Cell, this is mainly good advice from element, with a few caveats.
yea foo, your computers definitely alright. i'm running the same exact. t7100 hp centrino duo w/ 2 gigs of ram. i use protools all day w/ little to no lag and thats probably the biggest test to pass. the trick to a laptop is having a fast harddrive. all you need to do is upgrade to a 7200rpm harddrive, which you can get a 320gb for 90$ online. definitely reccomend it.
Unless you are recording 8+ tracks of audio concurrently, which I doubt, you wont *need* to upgrade to a faster HD.
It will help, and hard drives are dirt cheap these days, so if you have the £ lying around, look into it.
well before that you NEED to upgrade your soundcard. you get hindered compltely unless you have it.
Very true.
it eliminates all the lag (5ms) from midi recording.
two areas where latency will affect you:
1) the time it takes for you to hear a sound after triggering it (eg via MIDI). If that time is too long you cant play naturally
2) Monitoring live signals (eg listening to your vocals in a heaphone mix whilst tracking)
Both have exactly the same root cause and would be solved with the new audio interface.
AND it takes some of the workload off your pc trying to process everything.
Unless you have a completely DSP based audio platform (e.g. ProTools HD) then your processor will still be processing all the audio.
The difference will be in the drivers. Well written ASAIo drivers are far more efficient and hence require less overhead on your CPU.

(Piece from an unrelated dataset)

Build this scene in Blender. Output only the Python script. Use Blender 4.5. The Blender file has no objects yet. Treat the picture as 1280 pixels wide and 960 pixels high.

so i'd recomend getting just a $200 dollar fast track pro so you can get pt m-powered up and running and it comes w/ 2 inputs.
If you really want to use PT M-Powered then its an acceptable option, but other lower end DAW packages are far less crippled than PT M-Powered or PT LE.
M-Audio hardware generally sucks balls, and their drivers arent the most stable.
so w/ 300$ you have a dope setup and your ready to go. if you have a firewire input in your laptop, get the firewire410. its decent and the bandwith is a lot more stable than any usb can offer.
Bandwidth and stability are completely unrelated here.
By the way, USB2 has more bandwidth than FW400, and at this level you wont notice much difference in performance or stability all other things being equal (i.e. driver support).
Stay away from any USB1 audio interfaces tho. USB1 bandwidth is many orders of magnitude less than FW400 or USB2 and you will almost certainly find bottlenecks here
but thats jjust me.. i do a lot of recording vocals and stuff so I need the extra bandwith, but if your just dropping beats you really don't need anything but an usb soundcard. cop one off of craigslist, no specific brand needed. i'm sure you can get one for less than $75 easyy. all it needs to be is asio-compliant and your setttt
USB2 or FW400 - stay away from USB1 altogether.
And importantly not all ASIO drivers are created equally....
As per my last post, if you let me know your budget for an interface, Ill recommend a few that I know from first hand experience will work well for you.